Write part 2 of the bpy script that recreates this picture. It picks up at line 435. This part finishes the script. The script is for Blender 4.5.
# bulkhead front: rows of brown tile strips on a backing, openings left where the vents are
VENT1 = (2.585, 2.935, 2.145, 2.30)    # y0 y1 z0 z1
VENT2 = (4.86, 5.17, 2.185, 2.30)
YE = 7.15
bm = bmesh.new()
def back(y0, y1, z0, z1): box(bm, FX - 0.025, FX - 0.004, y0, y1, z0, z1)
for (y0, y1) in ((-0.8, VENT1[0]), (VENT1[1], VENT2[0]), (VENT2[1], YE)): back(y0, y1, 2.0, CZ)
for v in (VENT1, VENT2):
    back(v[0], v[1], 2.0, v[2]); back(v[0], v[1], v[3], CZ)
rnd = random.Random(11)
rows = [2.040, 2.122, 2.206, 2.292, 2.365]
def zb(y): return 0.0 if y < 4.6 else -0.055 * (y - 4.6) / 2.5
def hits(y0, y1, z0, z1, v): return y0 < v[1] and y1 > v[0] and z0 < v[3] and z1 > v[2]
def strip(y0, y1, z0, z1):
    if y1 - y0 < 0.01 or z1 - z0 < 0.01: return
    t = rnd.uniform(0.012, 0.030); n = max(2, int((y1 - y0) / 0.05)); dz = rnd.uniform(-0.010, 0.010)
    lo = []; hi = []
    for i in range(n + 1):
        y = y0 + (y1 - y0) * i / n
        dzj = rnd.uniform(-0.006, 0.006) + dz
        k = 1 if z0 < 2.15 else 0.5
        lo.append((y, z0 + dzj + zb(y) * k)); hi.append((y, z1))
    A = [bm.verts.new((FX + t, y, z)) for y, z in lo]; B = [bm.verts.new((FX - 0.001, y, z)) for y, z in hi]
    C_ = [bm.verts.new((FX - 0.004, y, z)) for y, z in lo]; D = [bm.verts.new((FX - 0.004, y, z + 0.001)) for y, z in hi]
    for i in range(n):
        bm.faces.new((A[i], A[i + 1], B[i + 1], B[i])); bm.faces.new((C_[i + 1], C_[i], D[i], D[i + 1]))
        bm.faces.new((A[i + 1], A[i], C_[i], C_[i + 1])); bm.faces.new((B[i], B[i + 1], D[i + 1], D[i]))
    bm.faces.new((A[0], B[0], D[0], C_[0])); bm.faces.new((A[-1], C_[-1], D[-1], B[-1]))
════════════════
- [Task objective] Reproduce the listing above word for word.

- [Answer to this problem]
Write part 2 of the bpy script that recreates this picture. It picks up at line 435. This part finishes the script. The script is for Blender 4.5.
# bulkhead front: rows of brown tile strips on a backing, openings left where the vents are
VENT1 = (2.585, 2.935, 2.145, 2.30)    # y0 y1 z0 z1
VENT2 = (4.86, 5.17, 2.185, 2.30)
YE = 7.15
bm = bmesh.new()
def back(y0, y1, z0, z1): box(bm, FX - 0.025, FX - 0.004, y0, y1, z0, z1)
for (y0, y1) in ((-0.8, VENT1[0]), (VENT1[1], VENT2[0]), (VENT2[1], YE)): back(y0, y1, 2.0, CZ)
for v in (VENT1, VENT2):
    back(v[0], v[1], 2.0, v[2]); back(v[0], v[1], v[3], CZ)
rnd = random.Random(11)
rows = [2.040, 2.122, 2.206, 2.292, 2.365]
def zb(y): return 0.0 if y < 4.6 else -0.055 * (y - 4.6) / 2.5
def hits(y0, y1, z0, z1, v): return y0 < v[1] and y1 > v[0] and z0 < v[3] and z1 > v[2]
def strip(y0, y1, z0, z1):
    if y1 - y0 < 0.01 or z1 - z0 < 0.01: return
    t = rnd.uniform(0.012, 0.030); n = max(2, int((y1 - y0) / 0.05)); dz = rnd.uniform(-0.010, 0.010)
    lo = []; hi = []
    for i in range(n + 1):
        y = y0 + (y1 - y0) * i / n
        dzj = rnd.uniform(-0.006, 0.006) + dz
        k = 1 if z0 < 2.15 else 0.5
        lo.append((y, z0 + dzj + zb(y) * k)); hi.append((y, z1))
    A = [bm.verts.new((FX + t, y, z)) for y, z in lo]; B = [bm.verts.new((FX - 0.001, y, z)) for y, z in hi]
    C_ = [bm.verts.new((FX - 0.004, y, z)) for y, z in lo]; D = [bm.verts.new((FX - 0.004, y, z + 0.001)) for y, z in hi]
    for i in range(n):
        bm.faces.new((A[i], A[i + 1], B[i + 1], B[i])); bm.faces.new((C_[i + 1], C_[i], D[i], D[i + 1]))
        bm.faces.new((A[i + 1], A[i], C_[i], C_[i + 1])); bm.faces.new((B[i], B[i + 1], D[i + 1], D[i]))
    bm.faces.new((A[0], B[0], D[0], C_[0])); bm.faces.new((A[-1], C_[-1], D[-1], B[-1]))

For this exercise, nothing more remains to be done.